Madde 20. AB Konseyi, iyi komşuluk ilişkilerine koşulsuz bağlılık ihtiyacını vurgulayarak, Türkiye'nin komşularıyla ilişkilerinde kaydedilen iyileşmeyi ve Birleşmiş Milletler Sözleşmesinde yer alan anlaşmazlıkların barışçı yollarla çözümlenmesi ilkesine uygun olarak, henüz çözümlenmemiş sınır anlaşmazlıklarının çözümlenmesine yönelik olarak ilgili üye ülkelerle çalışmaya devam etmeye hazır olmasını memnuniyetle karşıladı.

AB Konseyi, önceki Sonuçlara, özellikle bu konudaki Helsinki Sonuçlarına uygun olarak, henüz çözümlenmemiş sorunlara ilişkin durumu gözden geçirdi ve bu amaca yönelik istikşafı görüşmeleri memnuniyetle karşıladı. Konsey, bununla irtibatlı olarak, katılım süreci üzerinde yansımaları olan çözülmemiş anlaşmazlıkların gerektiği takdirde çözüm bulunması amacıyla Uluslararası Adalet Divanına getirilmesi gerektiğine dair görüşünü teyit etti. AB Konseyi, uygun gördüğü şekilde gözden geçirmek üzere, kaydedilen gelişmelerden haberdar edilecektir.

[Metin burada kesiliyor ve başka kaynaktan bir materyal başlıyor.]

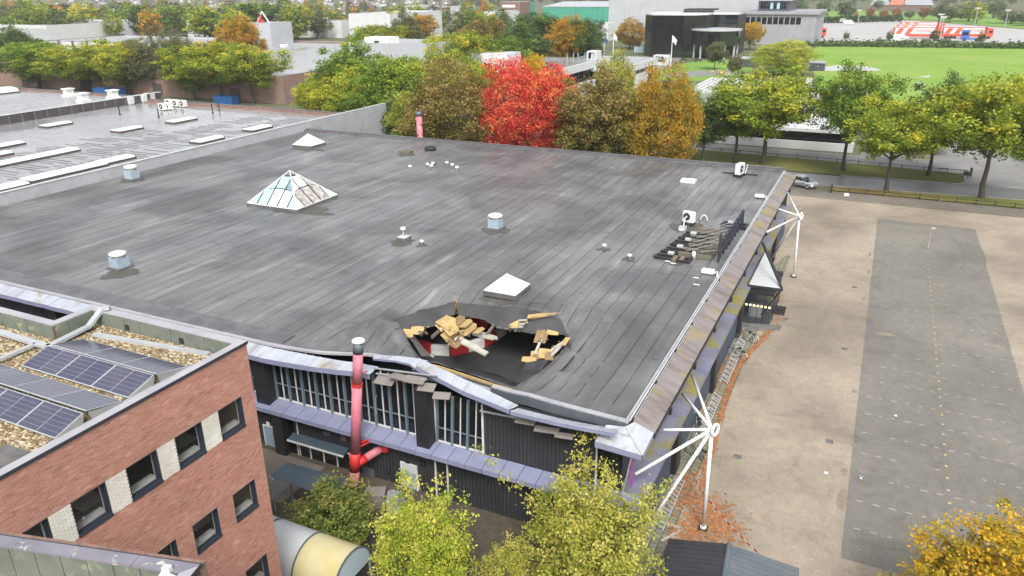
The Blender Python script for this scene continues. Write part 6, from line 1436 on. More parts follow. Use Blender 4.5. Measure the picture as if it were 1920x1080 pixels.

PEKİ, SİZ SÖYLEYİN, BU MADDE LOZANI BERTARAF EDERMİ?

Madde 9. Türkiye’nin bir üye ülke olarak yararlanacağı haklar ve yerine getireceği yükümlülükler nedeniyle Türkiye ve Avrupa Toplulukları arasında yapılmış olan tüm ikili anlaşmalar ve Türkiye’nin yapmış olduğu üyelik yükümlülükleriyle örtüşmeyen diğer uluslararası anlaşmalar geçersiz sayılacaktır. Ortaklık Anlaşması’nın müktesebatın dışına çıkan hiçbir hükmü katılım müzakerelerinde emsal teşkil edemez.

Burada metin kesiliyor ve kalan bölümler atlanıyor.